## DATA FOR PROCESSING
* Start *

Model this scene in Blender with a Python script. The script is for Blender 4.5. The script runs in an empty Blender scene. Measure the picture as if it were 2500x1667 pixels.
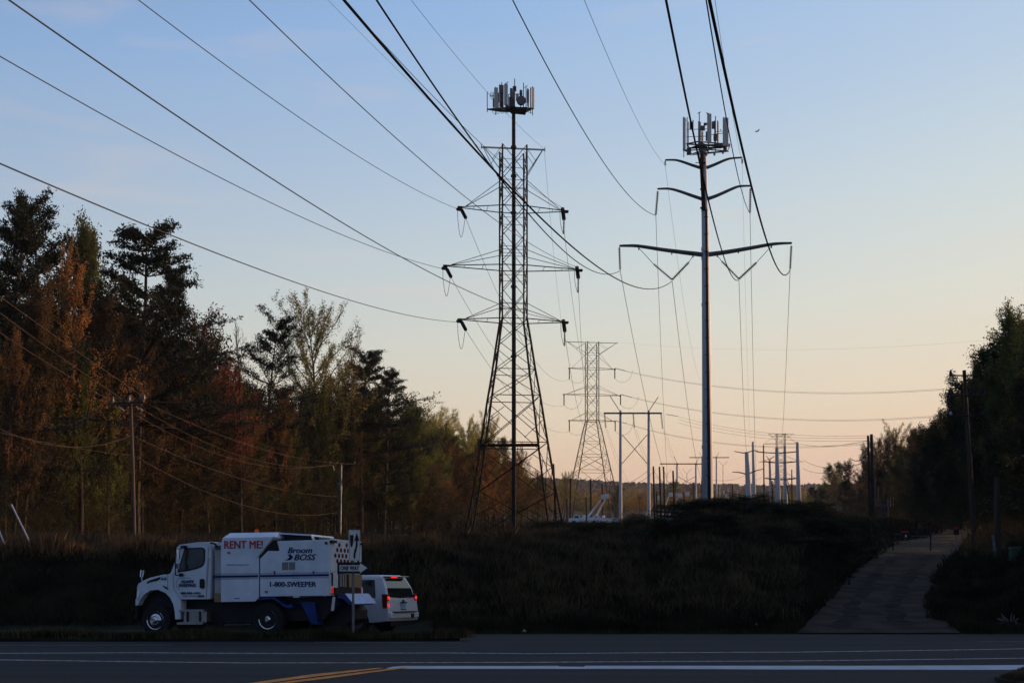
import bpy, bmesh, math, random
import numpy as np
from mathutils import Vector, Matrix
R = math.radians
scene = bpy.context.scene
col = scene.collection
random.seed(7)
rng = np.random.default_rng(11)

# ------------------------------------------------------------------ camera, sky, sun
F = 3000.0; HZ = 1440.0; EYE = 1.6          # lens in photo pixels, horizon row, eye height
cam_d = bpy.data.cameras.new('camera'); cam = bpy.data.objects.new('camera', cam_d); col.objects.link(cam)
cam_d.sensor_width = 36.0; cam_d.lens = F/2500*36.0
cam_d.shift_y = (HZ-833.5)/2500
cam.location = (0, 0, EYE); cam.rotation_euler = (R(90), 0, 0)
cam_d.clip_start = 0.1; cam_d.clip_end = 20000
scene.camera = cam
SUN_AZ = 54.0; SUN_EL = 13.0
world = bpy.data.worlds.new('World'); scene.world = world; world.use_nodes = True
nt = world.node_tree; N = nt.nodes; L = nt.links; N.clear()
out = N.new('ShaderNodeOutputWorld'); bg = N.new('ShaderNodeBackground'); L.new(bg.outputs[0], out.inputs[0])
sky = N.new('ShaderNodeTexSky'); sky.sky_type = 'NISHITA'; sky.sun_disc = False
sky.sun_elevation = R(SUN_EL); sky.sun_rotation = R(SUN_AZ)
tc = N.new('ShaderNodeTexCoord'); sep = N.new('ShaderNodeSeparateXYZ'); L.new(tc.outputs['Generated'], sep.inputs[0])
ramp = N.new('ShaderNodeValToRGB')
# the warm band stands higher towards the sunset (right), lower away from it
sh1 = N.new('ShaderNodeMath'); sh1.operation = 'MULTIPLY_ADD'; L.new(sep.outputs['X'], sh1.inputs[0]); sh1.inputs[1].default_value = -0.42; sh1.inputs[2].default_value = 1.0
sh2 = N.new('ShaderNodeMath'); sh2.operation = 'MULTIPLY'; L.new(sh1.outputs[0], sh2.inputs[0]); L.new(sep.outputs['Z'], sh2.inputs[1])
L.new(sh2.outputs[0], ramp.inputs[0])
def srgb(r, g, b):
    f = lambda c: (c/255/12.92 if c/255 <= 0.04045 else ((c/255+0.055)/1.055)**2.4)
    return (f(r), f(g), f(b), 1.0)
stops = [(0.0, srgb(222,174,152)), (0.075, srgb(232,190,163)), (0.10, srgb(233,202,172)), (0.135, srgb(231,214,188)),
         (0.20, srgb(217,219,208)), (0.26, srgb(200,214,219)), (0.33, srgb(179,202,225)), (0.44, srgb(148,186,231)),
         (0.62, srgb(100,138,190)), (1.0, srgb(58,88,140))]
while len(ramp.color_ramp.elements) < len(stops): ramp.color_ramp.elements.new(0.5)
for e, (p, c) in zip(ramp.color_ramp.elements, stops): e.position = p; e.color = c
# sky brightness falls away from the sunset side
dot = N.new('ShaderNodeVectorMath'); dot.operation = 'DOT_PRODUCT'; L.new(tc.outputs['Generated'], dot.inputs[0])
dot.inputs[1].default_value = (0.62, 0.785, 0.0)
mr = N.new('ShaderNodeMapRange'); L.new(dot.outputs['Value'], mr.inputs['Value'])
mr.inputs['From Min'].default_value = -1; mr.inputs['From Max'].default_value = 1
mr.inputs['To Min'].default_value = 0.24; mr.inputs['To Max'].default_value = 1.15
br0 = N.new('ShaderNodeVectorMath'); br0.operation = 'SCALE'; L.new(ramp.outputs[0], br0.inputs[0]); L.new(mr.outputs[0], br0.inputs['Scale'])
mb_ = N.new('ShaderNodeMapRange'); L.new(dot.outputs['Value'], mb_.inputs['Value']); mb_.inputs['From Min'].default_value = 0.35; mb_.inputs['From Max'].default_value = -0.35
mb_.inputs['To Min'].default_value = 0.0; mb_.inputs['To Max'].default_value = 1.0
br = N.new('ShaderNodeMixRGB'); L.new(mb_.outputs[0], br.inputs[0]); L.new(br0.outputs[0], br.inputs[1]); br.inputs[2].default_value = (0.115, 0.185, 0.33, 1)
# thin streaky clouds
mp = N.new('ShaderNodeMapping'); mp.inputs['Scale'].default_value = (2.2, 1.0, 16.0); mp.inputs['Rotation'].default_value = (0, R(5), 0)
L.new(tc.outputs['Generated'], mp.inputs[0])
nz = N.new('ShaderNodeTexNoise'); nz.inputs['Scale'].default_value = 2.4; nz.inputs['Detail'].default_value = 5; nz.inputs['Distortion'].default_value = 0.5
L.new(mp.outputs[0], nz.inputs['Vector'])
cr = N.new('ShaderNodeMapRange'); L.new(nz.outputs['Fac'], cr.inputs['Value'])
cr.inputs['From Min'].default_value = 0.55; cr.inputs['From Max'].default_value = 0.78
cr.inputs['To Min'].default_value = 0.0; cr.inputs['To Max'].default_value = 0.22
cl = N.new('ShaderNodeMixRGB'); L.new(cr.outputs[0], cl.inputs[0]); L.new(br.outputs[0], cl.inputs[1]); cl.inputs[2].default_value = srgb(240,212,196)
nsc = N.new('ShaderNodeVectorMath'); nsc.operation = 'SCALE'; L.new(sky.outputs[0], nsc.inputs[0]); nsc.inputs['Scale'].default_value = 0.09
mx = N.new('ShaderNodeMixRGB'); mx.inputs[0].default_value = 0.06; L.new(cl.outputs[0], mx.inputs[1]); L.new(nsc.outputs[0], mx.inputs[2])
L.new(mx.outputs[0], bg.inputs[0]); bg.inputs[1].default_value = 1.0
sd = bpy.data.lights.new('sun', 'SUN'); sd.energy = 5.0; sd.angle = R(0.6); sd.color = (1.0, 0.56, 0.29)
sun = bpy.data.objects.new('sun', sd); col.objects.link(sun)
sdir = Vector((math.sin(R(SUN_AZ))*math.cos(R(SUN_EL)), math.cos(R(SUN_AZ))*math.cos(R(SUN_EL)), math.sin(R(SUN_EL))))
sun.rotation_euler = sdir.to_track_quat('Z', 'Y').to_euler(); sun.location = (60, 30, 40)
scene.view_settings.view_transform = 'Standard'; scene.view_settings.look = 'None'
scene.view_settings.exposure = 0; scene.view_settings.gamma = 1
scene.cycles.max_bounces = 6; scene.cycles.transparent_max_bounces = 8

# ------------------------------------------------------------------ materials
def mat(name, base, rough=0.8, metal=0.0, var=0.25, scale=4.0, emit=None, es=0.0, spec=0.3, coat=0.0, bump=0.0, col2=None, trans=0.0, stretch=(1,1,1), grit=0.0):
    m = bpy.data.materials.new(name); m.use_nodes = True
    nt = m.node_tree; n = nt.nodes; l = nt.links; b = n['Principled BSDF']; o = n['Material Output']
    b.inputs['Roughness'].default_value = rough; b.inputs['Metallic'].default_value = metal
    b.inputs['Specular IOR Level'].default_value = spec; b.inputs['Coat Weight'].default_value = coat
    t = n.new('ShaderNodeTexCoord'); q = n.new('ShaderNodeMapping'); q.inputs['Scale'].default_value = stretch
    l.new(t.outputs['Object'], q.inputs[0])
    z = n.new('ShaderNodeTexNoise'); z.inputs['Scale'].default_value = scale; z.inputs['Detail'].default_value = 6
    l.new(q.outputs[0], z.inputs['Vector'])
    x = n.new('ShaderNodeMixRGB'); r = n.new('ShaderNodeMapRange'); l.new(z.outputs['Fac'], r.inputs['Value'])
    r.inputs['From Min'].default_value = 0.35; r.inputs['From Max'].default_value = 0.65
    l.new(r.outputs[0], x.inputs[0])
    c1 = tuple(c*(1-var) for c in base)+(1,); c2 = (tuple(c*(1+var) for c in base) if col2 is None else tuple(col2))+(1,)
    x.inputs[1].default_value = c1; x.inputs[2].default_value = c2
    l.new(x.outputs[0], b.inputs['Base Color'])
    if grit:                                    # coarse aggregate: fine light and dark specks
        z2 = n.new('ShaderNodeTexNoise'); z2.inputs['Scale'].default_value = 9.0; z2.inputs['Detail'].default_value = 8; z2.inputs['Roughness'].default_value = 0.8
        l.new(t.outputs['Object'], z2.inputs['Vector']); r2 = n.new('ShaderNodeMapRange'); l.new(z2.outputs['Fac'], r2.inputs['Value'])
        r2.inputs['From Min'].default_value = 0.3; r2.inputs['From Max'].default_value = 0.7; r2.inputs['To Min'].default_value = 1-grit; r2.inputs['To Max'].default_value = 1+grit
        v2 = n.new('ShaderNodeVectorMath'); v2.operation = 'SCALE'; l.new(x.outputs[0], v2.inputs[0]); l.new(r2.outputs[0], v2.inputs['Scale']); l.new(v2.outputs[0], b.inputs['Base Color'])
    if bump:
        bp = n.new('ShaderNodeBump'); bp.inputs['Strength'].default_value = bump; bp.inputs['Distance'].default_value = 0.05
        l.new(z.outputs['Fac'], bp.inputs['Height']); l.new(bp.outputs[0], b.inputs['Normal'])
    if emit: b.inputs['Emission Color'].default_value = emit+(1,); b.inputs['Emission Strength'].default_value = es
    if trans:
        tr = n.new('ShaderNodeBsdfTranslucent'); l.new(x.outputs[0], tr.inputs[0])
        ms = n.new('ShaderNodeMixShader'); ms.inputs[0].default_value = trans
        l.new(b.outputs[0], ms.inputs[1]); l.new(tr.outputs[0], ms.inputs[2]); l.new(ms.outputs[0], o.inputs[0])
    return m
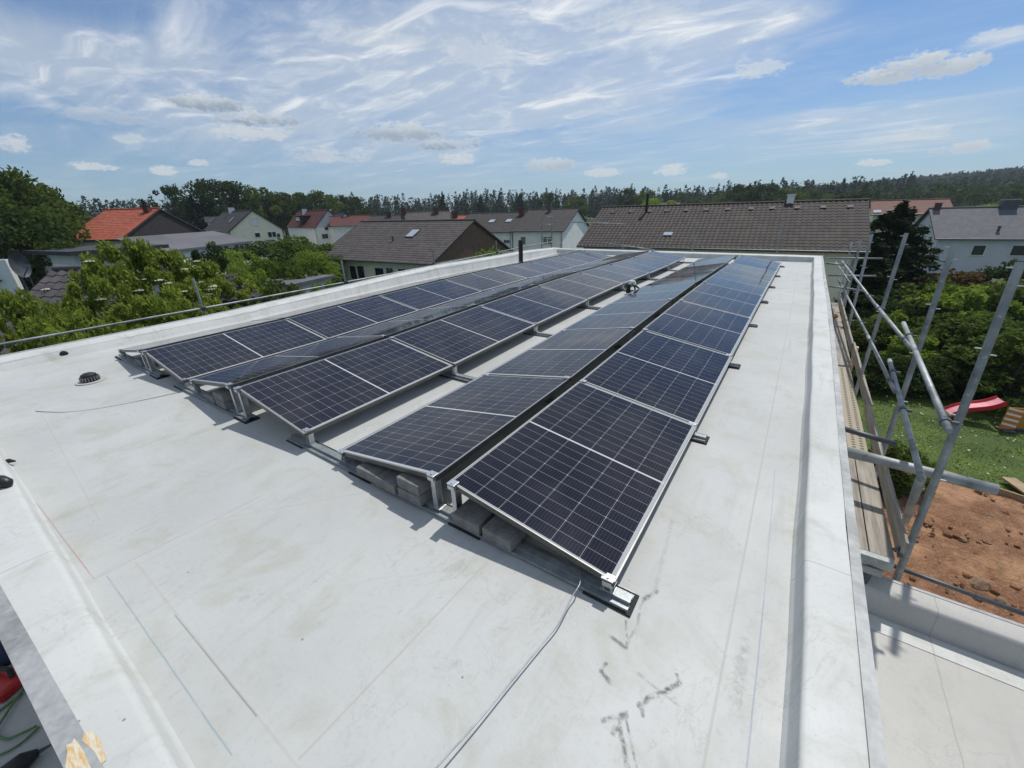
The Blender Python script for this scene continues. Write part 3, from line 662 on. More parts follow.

* End *

## GIVEN REQUEST
Please return, exactly as written, the lines from the first line of the records above through the line containing "rng = np.random.default_rng(11)", both included, leaving out any pictures.

## TASK RESPONSE
Model this scene in Blender with a Python script. The script is for Blender 4.5. The script runs in an empty Blender scene. Measure the picture as if it were 2500x1667 pixels.
import bpy, bmesh, math, random
import numpy as np
from mathutils import Vector, Matrix
R = math.radians
scene = bpy.context.scene
col = scene.collection
random.seed(7)
rng = np.random.default_rng(11)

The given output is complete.